The camera position started outside the flat in the hallway in front of the door with Melody leaning back against it and a hole cut into it for her to put her head back into. Then the shot cuts to inside the flat, looking at the door from the interior as her shape starts to form as she falls through, with a slight particle effect. Then the camera returns to the hallway, to shoot her falling back toward the green screen before finally shifting back inside to shoot her complete fall to the floor.

“With hindsight and a bigger budget,” Phil considered, “I would have set up a witness camera to clearly see the required angles, but by the time they were shooting the sequence, time and film stock were running out. The late decision to slow the footage later added another unexpected dimension to the job.”

Top Secret
Melody secretly obtains and sends Griff a top secret ‘universe suit’ - ostensibly from a scientific research and supply company – that swirls with spinning nebulae, galaxies, stars and planets. He is thrilled. Its celestial look was an extended animation, created in Smoke. Because they wanted the shot to appear as though the suit’s light was glowing up out of the box and onto his face, using green screen in the box wasn’t possible.

“Instead, we shot a clean plate to capture the empty cardboard interior of the box, and then shot Griff in front of the box with a fluorescent light inside for the interactive lighting. His hand and actions were rotoscoped from this plate as reaches out to touch the suit. We made a full animated plate of the CG ‘universe’ to use in the composite, and a real suit was also shot to help define the folds and creases to apply to the animation to complete the suit,” said Phil. “Applying the right amount of movement and swirling to this shot took several iterations, and having all the elements in place gave us the flexibility to reveal part of the box interior as he touches the suit.”

Invisible World
Melody is the only person in the story who doesn't see Griff when he is invisible, and dons a special pair of glasses to be able to see him. We share her point of view through the glasses and see Griff standing in a pure white ‘invisible world’. “We shot him against a white screen and also shot a clean plate of his flat where they were standing, and then composited in traces of that image around and through the edges of the white background to suggest that he was occupying a special, physical state,” Phil said.

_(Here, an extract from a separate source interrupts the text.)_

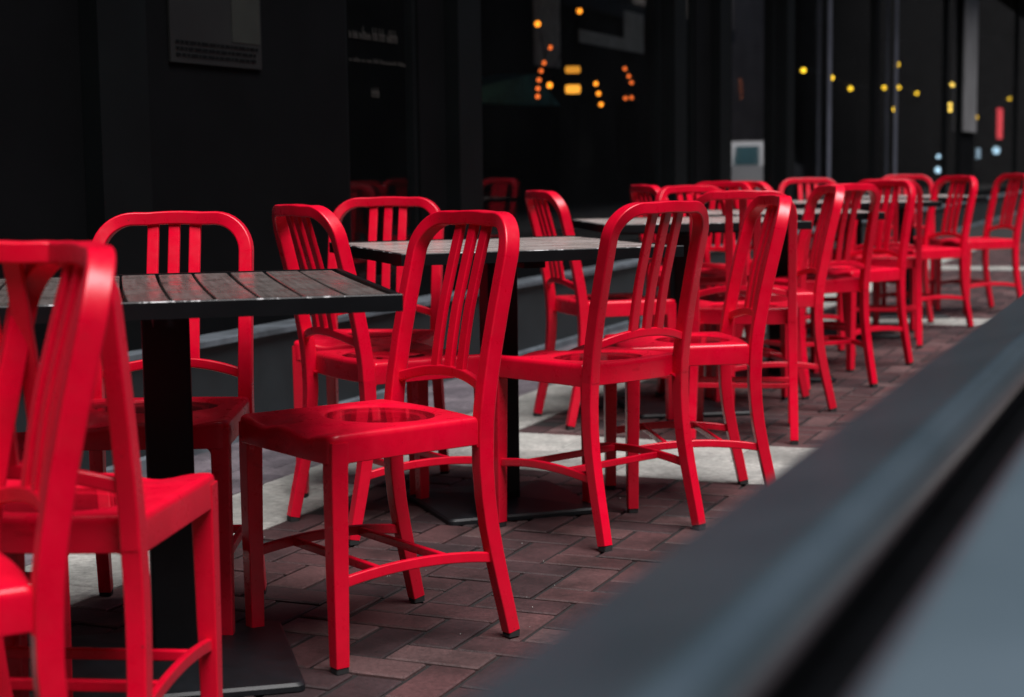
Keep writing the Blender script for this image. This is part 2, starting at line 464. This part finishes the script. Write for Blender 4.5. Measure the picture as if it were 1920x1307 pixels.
CH = [  # x, y, heading (deg), label
 (-.295, 3.338, 216.8, 'red chair in full view right of the closest table, rain puddle on its seat'),
 (.208, 4.361, 131.8, 'red chair seen from behind with a small stamped mark on its rear seat edge'),
 (.489, 4.726, 186.9, 'side-on red chair directly behind the stamped one, at right end of the second table'),
 (.828, 5.867, 80.6, 'red chair with broad square back and straight right post, near side of third table'),
 (.995, 6.511, 187.0, 'side-on red chair right of the square-backed one, at the third table'),
 (-.323, 4.455, 32.9, 'red chair facing right at left end of the second table, past the near table corner'),
 (-.758, 3.478, 270.0, 'pinkish red chair facing the camera straight on behind the closest table'),
 (-.425, 4.965, 261.0, 'red chair facing the camera behind the left part of the second table'),
 (.365, 6.241, 19.0, 'red chair facing right at left end of third table, alone by the dark plinth'),
 (-.700, 2.545, 84.0, 'blurred red chair facing away at the closest table, its bright seat showing, lower left'),
 (-.803, 2.046, 210.0, 'most blurred red chair in the lower left corner, facing left, seat cut off'),
 (.880, 6.780, 298.0, 'red chair facing the camera behind the third table, over the stamped chair top rail'),
 (.850, 7.480, 18.0, 'small red chair top facing right at left end of the fourth table'),
 (1.290, 7.170, 116.0, 'red chair seen from behind at near side of the fourth table, slats widely spaced'),
 (1.595, 7.800, 217.0, 'red chair angled left at right end of fourth table, lighter rail end toward street'),
 (.925, 8.120, 238.0, 'pink-lit red chair facing the camera behind the fourth table'),
 (1.435, 8.440, 25.0, 'distant red chair facing right at left end of the fifth table'),
 (1.985, 8.770, 77.0, 'distant red chair facing away with one straight pink post, near side of the fifth table'),
 (2.360, 9.550, 205.0, 'distant red chair angled left at the fifth table, second from the right edge'),
 (1.735, 9.400, 271.0, 'pinkish red chair facing the camera behind the fifth table, alone below the pale mullion'),
 (2.960, 10.52, 197.0, 'farthest right red chair of the row, cut by the right edge of the photo'),
 (2.580, 10.75, 262.0, 'farthest red chair facing the camera, only its top rail showing behind the sixth table'),
 (-1.030, 2.950, 20.0, 'red chair facing right at left end of closest table, nearly hidden behind blurred chairs'),
]
for i, (x, y, h, lab) in enumerate(CH):
    o = proto if i == 0 else copy_tree(proto)
    o.location = (x, y, 0); o.rotation_euler.z = R(h - 90)
    tag(o, lab, 'chair', G)

# ------------------------------------------------------------------ tables
def make_table(size=.783, turn=False, seed=1):
    r_ = random.Random(seed); t = empty('table'); H = .744; a = size / 2; th = .030
    fr = MB(); q = .012
    for k in range(4):                               # rim, mitred
        A = [(-a, -a), (a, -a), (a, a), (-a, a)]; B_ = [(x * (a - q) / a, y * (a - q) / a) for x, y in A]
        e = .0015; C_ = [(x * (a - e) / a, y * (a - e) / a) for x, y in A]
        p0, p1, b0, b1, c0, c1 = A[k], A[(k + 1) % 4], B_[k], B_[(k + 1) % 4], C_[k], C_[(k + 1) % 4]
        fr.add([(*p0, H - th), (*p1, H - th), (*p1, H - e), (*p0, H - e)], [(0, 1, 2, 3)])
        fr.add([(*p0, H - e), (*p1, H - e), (*c1, H), (*c0, H)], [(0, 1, 2, 3)], 1)
        fr.add([(*c0, H), (*c1, H), (*b1, H), (*b0, H)], [(0, 1, 2, 3)])
        fr.add([(*b0, H), (*b1, H), (*b1, H - th), (*b0, H - th)], [(0, 1, 2, 3)])
        fr.add([(*b0, H - th), (*b1, H - th), (*p1, H - th), (*p0, H - th)], [(0, 1, 2, 3)])
    fr.build('rim', [BLK, WORN], t, smooth=False, recalc=False)
    tp = MB(); inner = a - q - .004; n = 10; pitch = 2 * inner / n
    for k in range(n):
        x0 = -inner + k * pitch + .0032; x1 = x0 + pitch - .0064
        z = H - .0015 - r_.random() * .001; L = 12; v = []; f = []
        c1_, c2_ = r_.uniform(-.001, .001), .0035
        for i in range(L + 1):
            y = -inner + 2 * inner * i / L; s_ = y / inner; off = c1_ * s_ + c2_ * (1 - s_ * s_) * -1
            off += 0.0
            for xx, zz in ((x0, H - .022), (x0, z - .0015), (x0 + .0015, z), (x1 - .0015, z), (x1, z - .0015), (x1, H - .022)):
                v.append((xx + off, y, zz))
        for i in range(L):
            for j in range(6):
                f.append((i * 6 + j, i * 6 + (j + 1) % 6, (i + 1) * 6 + (j + 1) % 6, (i + 1) * 6 + j))
        f.append(tuple(range(6))); f.append(tuple(range(L * 6, L * 6 + 6)))
        tp.add(v, f)
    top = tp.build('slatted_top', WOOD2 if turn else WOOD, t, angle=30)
    if turn: top.rotation_euler.z = R(90)
    sp = MB(); box(sp, -.30, .30, -.03, .03, H - .052, H - .0245); box(sp, -.03, .03, -.30, -.0305, H - .052, H - .0245); box(sp, -.03, .03, .0305, .30, H - .052, H - .0245)
    sp.build('top_bracket', BLK, t, smooth=False)
    pc = MB(); sweep(pc, [(0, 0, .026), (0, 0, H - .0525)], (1, 0, 0), (.088, .088), .006); pc.build('pedestal_column', BLK, t)
    bs = MB(); b = .225
    poly = [(x, y) for x, y in rrect(2 * b, 2 * b, .018, 4)]
    v = [(x, y, .0) for x, y in poly] + [(x, y, .010) for x, y in poly] + [(x * .975, y * .975, .0155) for x, y in poly] + [(x * .30, y * .30, .0255) for x, y in poly]
    m = len(poly); f = []
    for i in range(3):
        for j in range(m): f.append((i * m + j, i * m + (j + 1) % m, (i + 1) * m + (j + 1) % m, (i + 1) * m + j))
    f.append(tuple(range(3 * m, 4 * m))); f.append(tuple(range(m))[::-1])
    bs.add(v, f); bs.build('base_plate', BASE, t, angle=20)
    return t
TB = [(-.661, 3.148, 13.8, False, 'closest black table with wide grey slats, its right corner near the middle of the photo'),
      (-.037, 4.670, 19.5, True, 'second black table with fine slats seen edge on, between the two sharpest chairs'),
      (.672, 6.470, 8, True, 'third slatted black table, behind the chair with the stamped mark'),
      (1.200, 7.450, 0, True, 'fourth slatted black table, a thin grey band behind the square-backed chair'),
      (1.900, 9.220, 0, True, 'fifth dark table, its dark end showing between distant chair backs'),
      (2.450, 10.30, 0, True, 'sixth and farthest dark table at the right end of the row')]
for i, (x, y, a, tn, lab) in enumerate(TB):
    if i == 0: t = make_table(turn=False); prot = t
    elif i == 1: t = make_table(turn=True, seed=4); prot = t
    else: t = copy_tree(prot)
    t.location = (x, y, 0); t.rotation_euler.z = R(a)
    tag(t, lab, 'table', 'slatted square terrace tables')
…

‘Griff The Invisible’ waited quite some time for its March 2011 release after it was shot during November 2009. FSM’s first meetings with Leon Ford took place in December 2008, when they discussed feasibility, budget and what would best be achieved in-camera and using visual effects. In the end, they completed just over 70 VFX shots. “I was sometimes talking myself out of a particular task purely because we thought that, given his budget and the story, some sequences would look better shot as live action.

Facing Facts
“For example, when Griff finally has to face the fact that he  is not a superhero crime fighter and that his gleaming, high-tech IT lab - capable of everything from criminal surveillance to research into black holes – is just a collection of shabby, outdated computer hardware and cardboard boxes, the audience too suddenly sees the reality of its condition. Griff lashes out and sweeps it all aside in a dramatic and emotional shot panning around his little flat. We urged Leon to capture it all in camera, telling him we couldn’t heighten the drama further with VFX. I think the result in the film proves we were right.”

Phil said, “The team’s detailed previs, testing and onset supervision were major factors in keeping to Leon’s budget. With that planning stage behind us, the DP Simon Chapman and crew were able to do all of our green screen shoots for us and understood why scenes had to be shot twice, lit two different ways. We had the two set-ups ready to go and could do the takes back to back, which helped make them as similar as possible. We had all seen the tests and knew the results we were looking for.”